-- START OF Dataset extract --
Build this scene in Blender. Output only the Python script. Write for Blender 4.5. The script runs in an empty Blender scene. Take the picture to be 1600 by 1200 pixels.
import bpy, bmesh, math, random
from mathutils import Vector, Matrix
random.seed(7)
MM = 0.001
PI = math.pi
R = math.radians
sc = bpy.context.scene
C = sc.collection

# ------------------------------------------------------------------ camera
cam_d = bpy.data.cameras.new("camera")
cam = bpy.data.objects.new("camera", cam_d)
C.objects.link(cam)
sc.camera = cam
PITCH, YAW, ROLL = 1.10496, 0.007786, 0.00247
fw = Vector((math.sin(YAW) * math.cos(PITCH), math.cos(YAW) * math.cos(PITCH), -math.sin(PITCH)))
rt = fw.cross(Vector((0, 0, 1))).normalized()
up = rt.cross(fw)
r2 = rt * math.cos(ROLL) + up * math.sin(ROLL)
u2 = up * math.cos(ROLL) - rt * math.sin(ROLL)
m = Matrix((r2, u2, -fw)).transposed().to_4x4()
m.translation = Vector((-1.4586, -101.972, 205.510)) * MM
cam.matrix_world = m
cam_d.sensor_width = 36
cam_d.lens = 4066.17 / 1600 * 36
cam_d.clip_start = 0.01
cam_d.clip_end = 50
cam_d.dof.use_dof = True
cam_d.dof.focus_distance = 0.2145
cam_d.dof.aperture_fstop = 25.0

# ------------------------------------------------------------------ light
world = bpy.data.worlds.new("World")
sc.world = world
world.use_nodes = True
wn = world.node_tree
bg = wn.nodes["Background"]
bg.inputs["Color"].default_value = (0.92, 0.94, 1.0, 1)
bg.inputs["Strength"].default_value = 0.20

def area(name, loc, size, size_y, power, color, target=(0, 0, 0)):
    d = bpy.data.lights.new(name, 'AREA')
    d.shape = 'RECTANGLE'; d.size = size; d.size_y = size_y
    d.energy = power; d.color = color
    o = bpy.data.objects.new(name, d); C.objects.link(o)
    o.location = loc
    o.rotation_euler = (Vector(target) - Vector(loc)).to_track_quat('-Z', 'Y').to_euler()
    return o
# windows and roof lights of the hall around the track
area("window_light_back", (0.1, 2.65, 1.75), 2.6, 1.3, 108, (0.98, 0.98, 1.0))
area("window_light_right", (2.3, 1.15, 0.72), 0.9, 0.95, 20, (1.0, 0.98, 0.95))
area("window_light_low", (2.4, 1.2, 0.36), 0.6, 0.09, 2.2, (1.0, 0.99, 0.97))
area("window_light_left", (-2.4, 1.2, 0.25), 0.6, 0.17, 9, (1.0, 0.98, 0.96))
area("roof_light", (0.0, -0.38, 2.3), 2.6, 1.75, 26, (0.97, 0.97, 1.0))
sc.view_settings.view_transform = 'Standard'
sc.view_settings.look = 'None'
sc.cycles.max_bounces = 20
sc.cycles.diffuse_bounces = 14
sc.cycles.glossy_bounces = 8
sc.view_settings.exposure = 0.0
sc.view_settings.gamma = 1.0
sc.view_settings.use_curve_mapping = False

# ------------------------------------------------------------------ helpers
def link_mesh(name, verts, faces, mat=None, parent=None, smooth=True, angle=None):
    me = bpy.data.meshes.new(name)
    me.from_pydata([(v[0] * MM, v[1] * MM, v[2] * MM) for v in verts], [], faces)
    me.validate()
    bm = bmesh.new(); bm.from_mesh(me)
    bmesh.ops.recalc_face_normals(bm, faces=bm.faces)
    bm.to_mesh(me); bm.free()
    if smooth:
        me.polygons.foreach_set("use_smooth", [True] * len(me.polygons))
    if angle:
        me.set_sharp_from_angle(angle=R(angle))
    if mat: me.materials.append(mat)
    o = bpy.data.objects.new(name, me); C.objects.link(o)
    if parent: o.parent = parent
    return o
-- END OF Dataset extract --
Task to complete -> Reproduce the full listing above, character for character.

Expected answer ->
Build this scene in Blender. Output only the Python script. Write for Blender 4.5. The script runs in an empty Blender scene. Take the picture to be 1600 by 1200 pixels.
import bpy, bmesh, math, random
from mathutils import Vector, Matrix
random.seed(7)
MM = 0.001
PI = math.pi
R = math.radians
sc = bpy.context.scene
C = sc.collection

# ------------------------------------------------------------------ camera
cam_d = bpy.data.cameras.new("camera")
cam = bpy.data.objects.new("camera", cam_d)
C.objects.link(cam)
sc.camera = cam
PITCH, YAW, ROLL = 1.10496, 0.007786, 0.00247
fw = Vector((math.sin(YAW) * math.cos(PITCH), math.cos(YAW) * math.cos(PITCH), -math.sin(PITCH)))
rt = fw.cross(Vector((0, 0, 1))).normalized()
up = rt.cross(fw)
r2 = rt * math.cos(ROLL) + up * math.sin(ROLL)
u2 = up * math.cos(ROLL) - rt * math.sin(ROLL)
m = Matrix((r2, u2, -fw)).transposed().to_4x4()
m.translation = Vector((-1.4586, -101.972, 205.510)) * MM
cam.matrix_world = m
cam_d.sensor_width = 36
cam_d.lens = 4066.17 / 1600 * 36
cam_d.clip_start = 0.01
cam_d.clip_end = 50
cam_d.dof.use_dof = True
cam_d.dof.focus_distance = 0.2145
cam_d.dof.aperture_fstop = 25.0

# ------------------------------------------------------------------ light
world = bpy.data.worlds.new("World")
sc.world = world
world.use_nodes = True
wn = world.node_tree
bg = wn.nodes["Background"]
bg.inputs["Color"].default_value = (0.92, 0.94, 1.0, 1)
bg.inputs["Strength"].default_value = 0.20

def area(name, loc, size, size_y, power, color, target=(0, 0, 0)):
    d = bpy.data.lights.new(name, 'AREA')
    d.shape = 'RECTANGLE'; d.size = size; d.size_y = size_y
    d.energy = power; d.color = color
    o = bpy.data.objects.new(name, d); C.objects.link(o)
    o.location = loc
    o.rotation_euler = (Vector(target) - Vector(loc)).to_track_quat('-Z', 'Y').to_euler()
    return o
# windows and roof lights of the hall around the track
area("window_light_back", (0.1, 2.65, 1.75), 2.6, 1.3, 108, (0.98, 0.98, 1.0))
area("window_light_right", (2.3, 1.15, 0.72), 0.9, 0.95, 20, (1.0, 0.98, 0.95))
area("window_light_low", (2.4, 1.2, 0.36), 0.6, 0.09, 2.2, (1.0, 0.99, 0.97))
area("window_light_left", (-2.4, 1.2, 0.25), 0.6, 0.17, 9, (1.0, 0.98, 0.96))
area("roof_light", (0.0, -0.38, 2.3), 2.6, 1.75, 26, (0.97, 0.97, 1.0))
sc.view_settings.view_transform = 'Standard'
sc.view_settings.look = 'None'
sc.cycles.max_bounces = 20
sc.cycles.diffuse_bounces = 14
sc.cycles.glossy_bounces = 8
sc.view_settings.exposure = 0.0
sc.view_settings.gamma = 1.0
sc.view_settings.use_curve_mapping = False

# ------------------------------------------------------------------ helpers
def link_mesh(name, verts, faces, mat=None, parent=None, smooth=True, angle=None):
    me = bpy.data.meshes.new(name)
    me.from_pydata([(v[0] * MM, v[1] * MM, v[2] * MM) for v in verts], [], faces)
    me.validate()
    bm = bmesh.new(); bm.from_mesh(me)
    bmesh.ops.recalc_face_normals(bm, faces=bm.faces)
    bm.to_mesh(me); bm.free()
    if smooth:
        me.polygons.foreach_set("use_smooth", [True] * len(me.polygons))
    if angle:
        me.set_sharp_from_angle(angle=R(angle))
    if mat: me.materials.append(mat)
    o = bpy.data.objects.new(name, me); C.objects.link(o)
    if parent: o.parent = parent
    return o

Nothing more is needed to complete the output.